かなり昔に歯医者の待合室にあった雑誌に掲載されていた。通院中、何度も読み返したほど面白くてずっと記憶に残っていた。確かマンガ少年だったと思うんだが(同じ号にはふくやまけいこの短編『何がジョーンに起こったか』も載っていたような...)、漫画雑誌としてはかなりマイナーなマンガ少年がどうしてあの歯医者に置いてあったのかは未だに分からない。他には少年ジャンプとかいわゆるメジャーな雑誌もあったし、比較的長い期間通院していたけれどマンガ少年はその一冊だけ、最新号が用意されることはなかった。
その後、ふとした際に思い出しては肝心のタイトルや作者名が分からず、探し当てることが出来ずじまいだった。しかし今は本当に便利だなあと思う。印象に残っていたキーワード「天使虫 Angelworm」で検索したらあっけないほど簡単に分かってしまうんだから。原作は冒頭にも書いたが創元SF文庫『天使と宇宙船』に、そして波津彬子による漫画版は講談社漫画文庫『フレドリック・ブラウンは二度死ぬ』にそれぞれ収録されている。
漫画の方は講談社漫画文庫以前に朝日ソノラマから出版されていたものが長く絶版になっていた、ということも分かった。そうか、やっぱりあの時読んだのはマンガ少年で間違いなかったのか。
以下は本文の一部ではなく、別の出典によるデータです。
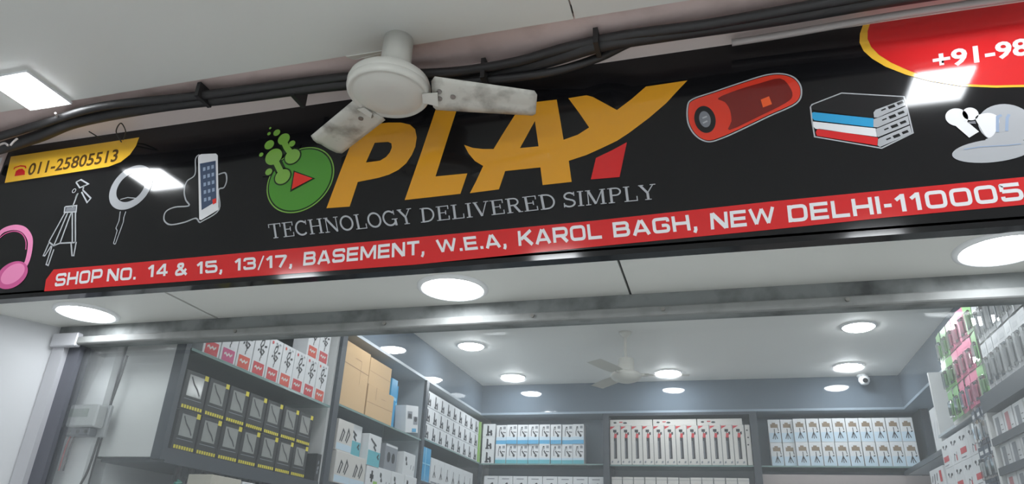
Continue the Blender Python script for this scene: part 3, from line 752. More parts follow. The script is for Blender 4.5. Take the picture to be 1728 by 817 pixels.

久しぶりに読んでみたくなったし、この機会に原作小説も併せて入手するのもいいかもなあ。
【2008/10/25 22:00追記】すっかり記憶違いをしていたようで、自分が読んだ雑誌はマンガ少年ではなく、同じ朝日ソノラマから刊行されていたデュオという雑誌の方だった。『ミミズ天使』が掲載されたのは1983年7月号で、同じ号に掲載されていたふくやまけいこの短編は『ウィニーメイの夢』が正しいようだ。お恥ずかしいかぎり。これじゃあ長いこと探し当てられないわけだ。
何気なく、「ミミズ天使」という言葉をぐぐってみたらこのブログをみつけました。
自分は、30年位前に、フレドリック・クブラウンの短編集を結構読んでいて、この「ミミズ天使」はお気に入りだったりします。
で、デュオに連載されていた、漫画版も読んでいて、コミックスも買っていました。
ただ、十数年前に引越しをした際にブラウンの短編集を含む、かなりの量の文庫本とコミックスを処分したので、今は手元にありませんが。
で、この作品の肝は、昔の新聞に用いられていた、印刷機と輪転機の誤植になるわけですね。
天国に人の人生をつかさどる、印刷システムがありそれに誤植が発生して、anglewormがangelwormになってしまったと。
この作品を現代風にリメイクすると、メールの誤変換でとんでもないことが起こってしまうという設定になりそうですね。
ただ、これはすでにスティーブン・キングが「神々のワードプロセッサ」という作品で書いているはずですけど。
あと、ブラウンの作品では「大失敗」とかも、お気に入りだったりします。